### TASK OBJECTIVE
Sift the listing for lines that hold the string "scene" and pull them out.

### DATA BLOCK
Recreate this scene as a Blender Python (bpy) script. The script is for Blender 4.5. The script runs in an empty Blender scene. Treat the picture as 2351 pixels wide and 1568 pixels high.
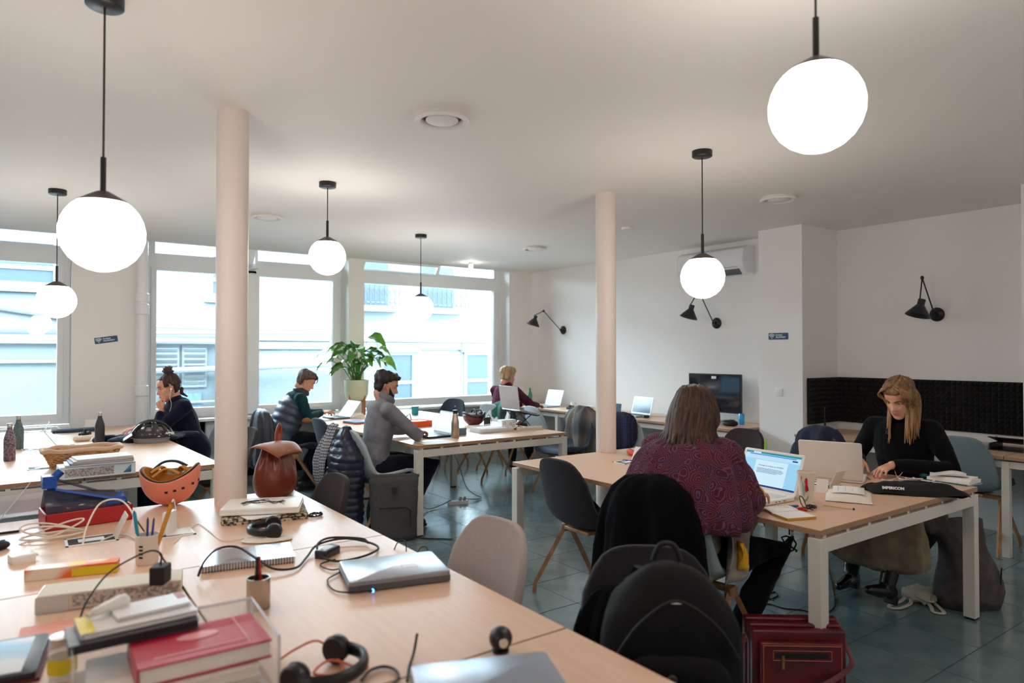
import bpy, math, random
from math import sin, cos, pi, radians as R
from mathutils import Vector as V, Matrix, noise
random.seed(7)
S = bpy.context.scene
COL = S.collection
# ---------------------------------------------------------------- camera
YAW = R(35.7)
cam_d = bpy.data.cameras.new('camera'); cam = bpy.data.objects.new('camera', cam_d); COL.objects.link(cam)
cam_d.lens = 24.0; cam_d.sensor_width = 36.0; cam_d.clip_start = .05; cam_d.clip_end = 300
cam.location = (0, 0, 1.5); cam.rotation_euler = (R(90.88), 0, -YAW)
cam_d.dof.use_dof = True; cam_d.dof.focus_distance = 4.3; cam_d.dof.aperture_fstop = 2.0
S.camera = cam
# ---------------------------------------------------------------- world, sun, exposure
W = bpy.data.worlds.new('world'); S.world = W; W.use_nodes = True
wn = W.node_tree.nodes; bg = wn['Background']
bg.inputs[0].default_value = (.88, .95, 1.0, 1); bg.inputs[1].default_value = 18
S.view_settings.view_transform = 'Standard'; S.view_settings.look = 'None'
S.view_settings.exposure = 1.42; S.view_settings.gamma = 1.0; S.view_settings.use_curve_mapping = False
GLOBE_STRENGTH = 10.0
GLOBE_COLOR = (1.0, .90, .84)
S.cycles.max_bounces = 10; S.cycles.diffuse_bounces = 6; S.cycles.glossy_bounces = 4
S.cycles.transparent_max_bounces = 16; S.cycles.caustics_reflective = False; S.cycles.caustics_refractive = False
S.cycles.sample_clamp_indirect = 4.0; S.cycles.use_denoising = True
# daylight portals in the three window openings (they only guide the sampling of the sky)
def portal(x0, x1, z0, z1, y):
    l = bpy.data.lights.new('window_portal', 'AREA'); l.shape = 'RECTANGLE'; l.size = x1-x0; l.size_y = z1-z0
    l.cycles.is_portal = True
    o = bpy.data.objects.new('window_portal', l); COL.objects.link(o)
    o.location = ((x0+x1)/2, y, (z0+z1)/2); o.rotation_euler = (R(-90), 0, 0)
for a in ((-2.6, .42), (1.13, 3.44), (3.65, 6.0)): portal(a[0], a[1], .75, 2.85, 8.9)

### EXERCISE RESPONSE
Recreate this scene as a Blender Python (bpy) script. The script is for Blender 4.5. The script runs in an empty Blender scene. Treat the picture as 2351 pixels wide and 1568 pixels high.
S = bpy.context.scene